Saturday, 23 de November de 2024 ISSN 1519-7670 - Ano 24 - nº 1315

Duda atrapalha lua-de-mel de Lula

MÍDIA & GOVERNO

Alberto Dines

Ficou evidente na última semana: a imprensa está recolhendo a complacência e endurecendo as avaliações do governo Lula. Os adeptos das teorias conspiratórias certamente proclamarão que a mudança resulta da política fiscal que fechou as torneiras do maior anunciante do país. As empresas jornalísticas estão à míngua, com a língua de fora e, como represália, estariam mais rigorosas.

Quem quiser acreditar que acredite, mas tudo indica que o governo não soube aproveitar a trégua protocolar (acrescida dos dois meses de euforia entre a eleição e a posse). As escaramuças com os chamados "radicais" (iniciadas na instalação da nova legislatura com a eleição de José Sarney para a presidência do Senado) podem ter absorvido demasiadamente as atenções do governo, mas a mídia não as inventou nem as magnificou. Aconteceram em reuniões públicas, à vista de todos. Nos mandatos anteriores, os violentos confrontos entre ACM e o governo FHC também atraíram as atenções da mídia. Isto é política. Ignorá-la seria manipulação.

Não se sustenta a teoria de que a onda crítica ora iniciada seja uma forma de indireta de cobrar a abertura dos guichês. A Folha de S.Paulo, que nos últimos dias voltou a praticar seu esporte preferido ? a orientação do noticiário ?, pode viver sem as verbas do governo. Caso do Globo e do Estado de S.Paulo, em cujas edições recentes os desacertos do governo afloram visivelmente.

A manutenção dos juros altos não pode ser a causa do mau humor da mídia. Por mais interessada que esteja em participar do "espetáculo do crescimento", como instituição e por vocação, a imprensa é em geral monetarista e fiscalista. Apavora-se com os fantasmas da recessão mas sabe que o cupim da inflação é ainda mais pernicioso.

Comunicação para o desenvolvimento

O problema é outro: os comunicadores do novo governo foram obrigados a apostar mais do que o necessário nos "símbolos" e esticaram o clima de festa popular da posse. Porque o estrategista-mor, Duda Mendonça, é um exímio marqueteiro político, pós-graduado em palanques eleitorais. Não é um comunicador de projetos de governo, muito menos de projetos políticos de longo prazo.

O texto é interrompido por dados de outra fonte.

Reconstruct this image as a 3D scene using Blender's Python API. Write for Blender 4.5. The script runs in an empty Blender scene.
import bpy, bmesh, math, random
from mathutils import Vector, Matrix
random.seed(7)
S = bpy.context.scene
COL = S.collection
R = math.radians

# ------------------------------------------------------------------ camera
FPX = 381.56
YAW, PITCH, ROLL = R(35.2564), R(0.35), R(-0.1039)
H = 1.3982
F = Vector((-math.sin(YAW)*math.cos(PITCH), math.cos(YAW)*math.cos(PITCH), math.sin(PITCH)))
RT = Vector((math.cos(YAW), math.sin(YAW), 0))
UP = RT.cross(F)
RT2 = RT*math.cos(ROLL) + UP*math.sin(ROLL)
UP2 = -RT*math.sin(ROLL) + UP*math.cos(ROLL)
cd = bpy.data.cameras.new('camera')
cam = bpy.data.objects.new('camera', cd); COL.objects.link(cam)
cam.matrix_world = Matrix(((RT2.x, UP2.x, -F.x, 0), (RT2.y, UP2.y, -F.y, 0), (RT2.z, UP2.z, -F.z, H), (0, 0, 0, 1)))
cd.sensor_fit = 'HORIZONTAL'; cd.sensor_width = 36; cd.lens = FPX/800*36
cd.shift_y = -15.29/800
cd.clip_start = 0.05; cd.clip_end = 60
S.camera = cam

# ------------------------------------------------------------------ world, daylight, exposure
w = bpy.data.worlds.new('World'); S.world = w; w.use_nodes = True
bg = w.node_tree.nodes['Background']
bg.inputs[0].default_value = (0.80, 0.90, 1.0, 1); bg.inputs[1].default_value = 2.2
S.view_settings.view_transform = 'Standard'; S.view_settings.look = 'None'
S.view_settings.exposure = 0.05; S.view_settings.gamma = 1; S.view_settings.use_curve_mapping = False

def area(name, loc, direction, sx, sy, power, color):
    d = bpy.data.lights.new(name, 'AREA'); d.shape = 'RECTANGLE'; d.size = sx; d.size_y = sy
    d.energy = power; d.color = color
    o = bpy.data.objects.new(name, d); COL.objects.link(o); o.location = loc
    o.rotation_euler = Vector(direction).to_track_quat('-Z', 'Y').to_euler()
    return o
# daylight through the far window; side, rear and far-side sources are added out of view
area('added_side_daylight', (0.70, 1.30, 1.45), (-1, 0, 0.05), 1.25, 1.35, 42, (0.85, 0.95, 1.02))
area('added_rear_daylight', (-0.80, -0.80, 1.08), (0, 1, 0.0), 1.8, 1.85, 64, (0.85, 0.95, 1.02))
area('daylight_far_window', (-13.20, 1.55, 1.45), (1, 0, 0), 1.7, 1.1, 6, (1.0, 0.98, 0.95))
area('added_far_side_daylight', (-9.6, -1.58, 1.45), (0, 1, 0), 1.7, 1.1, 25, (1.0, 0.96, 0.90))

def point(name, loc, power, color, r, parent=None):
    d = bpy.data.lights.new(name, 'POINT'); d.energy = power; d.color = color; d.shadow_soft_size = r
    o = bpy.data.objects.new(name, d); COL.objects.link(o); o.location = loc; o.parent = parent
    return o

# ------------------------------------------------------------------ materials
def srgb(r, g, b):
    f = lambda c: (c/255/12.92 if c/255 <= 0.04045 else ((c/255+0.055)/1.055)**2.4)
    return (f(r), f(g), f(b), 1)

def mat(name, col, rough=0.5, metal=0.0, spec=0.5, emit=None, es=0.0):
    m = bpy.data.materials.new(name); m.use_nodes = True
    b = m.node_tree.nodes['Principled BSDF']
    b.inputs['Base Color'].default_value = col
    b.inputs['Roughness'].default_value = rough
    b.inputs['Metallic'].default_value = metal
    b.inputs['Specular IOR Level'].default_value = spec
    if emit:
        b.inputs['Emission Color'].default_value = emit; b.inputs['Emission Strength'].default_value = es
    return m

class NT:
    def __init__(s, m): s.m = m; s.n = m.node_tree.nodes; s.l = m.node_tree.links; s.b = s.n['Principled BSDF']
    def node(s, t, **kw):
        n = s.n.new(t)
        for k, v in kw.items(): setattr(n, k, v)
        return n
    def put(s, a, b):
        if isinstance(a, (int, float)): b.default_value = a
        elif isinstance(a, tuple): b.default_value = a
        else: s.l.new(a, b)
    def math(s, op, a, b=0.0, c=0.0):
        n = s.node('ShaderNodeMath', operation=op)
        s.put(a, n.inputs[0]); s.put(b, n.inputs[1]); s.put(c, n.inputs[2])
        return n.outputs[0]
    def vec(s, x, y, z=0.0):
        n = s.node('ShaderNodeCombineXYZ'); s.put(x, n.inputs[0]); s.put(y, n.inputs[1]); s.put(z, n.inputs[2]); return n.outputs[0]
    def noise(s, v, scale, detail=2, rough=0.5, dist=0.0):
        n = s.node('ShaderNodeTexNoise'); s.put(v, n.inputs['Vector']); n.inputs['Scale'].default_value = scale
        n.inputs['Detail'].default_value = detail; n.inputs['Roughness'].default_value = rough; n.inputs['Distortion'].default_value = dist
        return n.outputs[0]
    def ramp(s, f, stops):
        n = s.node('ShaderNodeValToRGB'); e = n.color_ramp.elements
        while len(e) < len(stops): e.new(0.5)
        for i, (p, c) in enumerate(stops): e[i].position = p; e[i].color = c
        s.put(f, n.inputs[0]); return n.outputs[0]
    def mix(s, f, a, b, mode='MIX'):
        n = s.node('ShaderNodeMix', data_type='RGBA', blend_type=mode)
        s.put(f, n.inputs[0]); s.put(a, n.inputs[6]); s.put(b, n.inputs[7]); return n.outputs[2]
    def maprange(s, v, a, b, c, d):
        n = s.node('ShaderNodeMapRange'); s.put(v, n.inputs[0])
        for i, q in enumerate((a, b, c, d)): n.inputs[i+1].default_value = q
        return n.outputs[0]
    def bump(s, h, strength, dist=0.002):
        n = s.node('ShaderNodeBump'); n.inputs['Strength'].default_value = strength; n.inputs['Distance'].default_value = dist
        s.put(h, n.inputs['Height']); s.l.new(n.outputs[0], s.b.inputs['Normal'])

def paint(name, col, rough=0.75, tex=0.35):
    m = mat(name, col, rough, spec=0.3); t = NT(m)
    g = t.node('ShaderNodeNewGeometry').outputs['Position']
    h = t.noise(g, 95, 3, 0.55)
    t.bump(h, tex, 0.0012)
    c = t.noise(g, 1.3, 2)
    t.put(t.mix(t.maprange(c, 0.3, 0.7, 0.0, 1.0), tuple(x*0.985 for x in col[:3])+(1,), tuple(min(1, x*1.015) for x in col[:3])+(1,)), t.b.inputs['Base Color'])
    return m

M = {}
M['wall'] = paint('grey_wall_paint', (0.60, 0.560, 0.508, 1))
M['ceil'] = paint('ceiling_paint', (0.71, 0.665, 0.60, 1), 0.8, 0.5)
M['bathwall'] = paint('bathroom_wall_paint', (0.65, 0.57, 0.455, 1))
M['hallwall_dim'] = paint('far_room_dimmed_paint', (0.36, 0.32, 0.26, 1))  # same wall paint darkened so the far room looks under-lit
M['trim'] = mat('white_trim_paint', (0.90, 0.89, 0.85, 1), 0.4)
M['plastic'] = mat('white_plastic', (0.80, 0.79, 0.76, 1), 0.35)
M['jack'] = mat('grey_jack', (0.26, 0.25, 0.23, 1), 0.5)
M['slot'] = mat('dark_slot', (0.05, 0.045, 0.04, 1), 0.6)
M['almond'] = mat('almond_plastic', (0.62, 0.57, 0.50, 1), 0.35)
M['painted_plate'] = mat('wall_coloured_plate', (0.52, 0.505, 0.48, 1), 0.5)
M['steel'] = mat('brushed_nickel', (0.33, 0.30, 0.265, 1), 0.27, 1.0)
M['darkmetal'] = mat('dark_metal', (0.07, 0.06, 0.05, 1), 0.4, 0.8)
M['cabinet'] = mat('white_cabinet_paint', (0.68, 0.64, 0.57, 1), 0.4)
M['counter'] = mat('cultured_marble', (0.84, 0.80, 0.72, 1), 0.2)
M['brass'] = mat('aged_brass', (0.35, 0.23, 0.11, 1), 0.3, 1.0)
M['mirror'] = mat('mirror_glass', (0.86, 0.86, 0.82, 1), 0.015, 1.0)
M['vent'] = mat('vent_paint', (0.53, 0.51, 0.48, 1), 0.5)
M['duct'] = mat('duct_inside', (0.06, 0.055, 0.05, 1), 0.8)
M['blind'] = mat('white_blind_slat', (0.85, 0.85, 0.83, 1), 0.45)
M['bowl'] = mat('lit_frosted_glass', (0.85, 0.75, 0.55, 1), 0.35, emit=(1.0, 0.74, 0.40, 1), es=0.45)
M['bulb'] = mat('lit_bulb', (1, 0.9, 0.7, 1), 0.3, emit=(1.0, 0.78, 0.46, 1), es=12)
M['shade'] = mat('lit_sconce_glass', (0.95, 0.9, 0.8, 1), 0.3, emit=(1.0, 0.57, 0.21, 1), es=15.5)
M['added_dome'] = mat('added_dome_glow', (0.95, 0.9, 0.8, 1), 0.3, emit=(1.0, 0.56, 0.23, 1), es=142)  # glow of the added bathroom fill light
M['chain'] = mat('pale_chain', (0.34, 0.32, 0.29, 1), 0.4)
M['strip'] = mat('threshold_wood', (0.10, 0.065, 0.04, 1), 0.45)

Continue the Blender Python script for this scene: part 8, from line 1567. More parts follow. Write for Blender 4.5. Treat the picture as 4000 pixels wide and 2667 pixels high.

Duda aposta nas aparências porque é originário dos laboratórios de comunicação de massas, sabe falar para a galera e tirar partido das rápidas mudanças de atitudes que se sucedem nas guerrilhas eleitorais.

Isto acabou em outubro do ano passado. Não cola na mídia onde militam jornalistas e observadores razoavelmente sazonados que já não se impressionam com a substituição de jeans por ternos Armani e coisas no gênero. A escola Duda, como de resto a nossa escola de marketing político, ignora completamente a disciplina da comunicação para o desenvolvimento. Nunca foi a uma fazenda de soja, nunca navegou numa hidrovia, desconhece o que está fazendo a Embrapa ou a Fapesp. O Fome Zero está patinando justamente porque foi pinçado prematuramente de um discurso presidencial e transformado em produto, antes mesmo de fabricado.

Qualquer que seja a explicação é imperioso levar em conta que toda bola de neve começa insignificante.